8. The pixel charging circuit according to claim 7 , wherein the first determining sub-circuit is configured to determine that the state of the backlight source is the on state when the pulse width modulation signal is a high-level signal, and determine that the state of the backlight source is the off state when the pulse width modulation signal is a low-level signal.

9. The pixel charging circuit according to claim 6 , wherein the signal acquiring circuit comprises: a brightness detecting sub-circuit configured to detect brightness of the backlight source; and a second determining sub-circuit configured to determine that the state of the backlight source is the on state when the brightness of the backlight source is greater than a threshold, and determine that the state of the backlight source is the off state when the brightness of the backlight source is less than or equal to the threshold.

10. The pixel charging circuit according to claim 6 , wherein the adjusting circuit comprises: an adjusting sub-circuit, coupled to the signal acquiring circuit and configured to adjust the gate output enable time corresponding to the sub-pixel corresponding to the backlight source according to the state of the backlight source; and a calculating sub-circuit, coupled to the adjusting sub-circuit and configured to calculate the charging time corresponding to the gate output enable time based on a correspondence between the gate output enable time and the charging time, wherein: the adjusting sub-circuit is configured to adjust the gate output enable time corresponding to the sub-pixel corresponding to the backlight source to be a first gate output enable time when the state of the backlight source is the on state; and the adjusting sub-circuit is configured to adjust the gate output enable time corresponding to the sub-pixel corresponding to the backlight source to be a second gate output enable time when the state of the backlight source is the off state, and the second gate output enable time is longer than the first gate output enable time.

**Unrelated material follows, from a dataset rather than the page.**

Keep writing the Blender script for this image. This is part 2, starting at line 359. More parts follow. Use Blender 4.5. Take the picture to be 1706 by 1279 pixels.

11. A display device, comprising: a display area and a non-display area, wherein: the display area comprises a plurality of sub-pixels arranged in an array; and the non-display area comprises the pixel charging circuit according to claim 6 , and the pixel charging circuit is coupled to the sub-pixel.

12. The display device according to claim 11 , wherein the signal acquiring circuit comprises: a signal acquiring sub-circuit coupled to a pulse width modulation circuit and configured to acquire a pulse width modulation signal generated by the pulse width modulation circuit, wherein the pulse width modulation signal is configured to control the state of the backlight source; and a first determining sub-circuit coupled to the signal acquiring sub-circuit and the adjusting circuit, and configured to determine the state of the backlight source based on the pulse width modulation signal and transmit the state of the backlight source to the adjusting circuit.

13. The display device according to claim 12 , wherein the first determining sub-circuit is configured to determine that the state of the backlight source is the on state when the pulse width modulation signal is a high-level signal, and determine that the state of the backlight source is the off state when the pulse width modulation signal is a low-level signal.

14. The display device according to claim 11 , wherein the signal acquiring circuit comprises: a brightness detecting sub-circuit configured to detect brightness of the backlight source; and a second determining sub-circuit configured to determine that the state of the backlight source is the on state when the brightness of the backlight source is greater than a threshold, and determine that the state of the backlight source is the off state when the brightness of the backlight source is less than or equal to the threshold.

15. The display device according to claim 11 , wherein the adjusting circuit comprises: an adjusting sub-circuit coupled to the signal acquiring circuit and configured to adjust the gate output enable time corresponding to the sub-pixel corresponding to the backlight source according to the state of the backlight source; and a calculating sub-circuit coupled to the adjusting sub-circuit and configured to calculate the charging time corresponding to the gate output enable time based on a correspondence between the gate output enable time and the charging time, wherein: the adjusting sub-circuit is configured to adjust the gate output enable time corresponding to the sub-pixel corresponding to the backlight source to be a first gate output enable time when the state of the backlight source is the on state; and the adjusting sub-circuit is configured to adjust the gate output enable time corresponding to the sub-pixel corresponding to the backlight source to be a second gate output enable time when the state of the backlight source is the off state, and the second gate output enable time is longer than the first gate output enable time.

16. A display control method applied to a display device, comprising: providing the display device, wherein the display device comprises a plurality of pixel display areas, each of the pixel display areas comprising at least one row of sub-pixels; acquiring a state of a backlight source corresponding to each of the pixel display areas; and adjusting a charging time of a sub-pixel corresponding to the backlight source according to the state of the backlight source, wherein: when the state of the backlight source is an on state, the charging time of the sub-pixel corresponding to the backlight source is a first charging time; and when the state of the backlight source is an off state, the charging time of the sub-pixel corresponding to the backlight source is a second charging time, the second charging time is shorter than the first charging time, so that when a frame is displayed, a charging rate of the sub-pixel when the state of the backlight source is the on state is substantially same as that of the sub-pixel when the state of the backlight source is the off state, the charging time of the sub-pixel is a difference between a duration of a gate drive signal corresponding to the sub-pixel and a gate output enable (GOE) time corresponding to the sub-pixel, and the GOE time is a time taken for the gate drive signal to shift from a high-level to a low-level or a time taken for the gate drive signal to shift from the low-level to the high-level.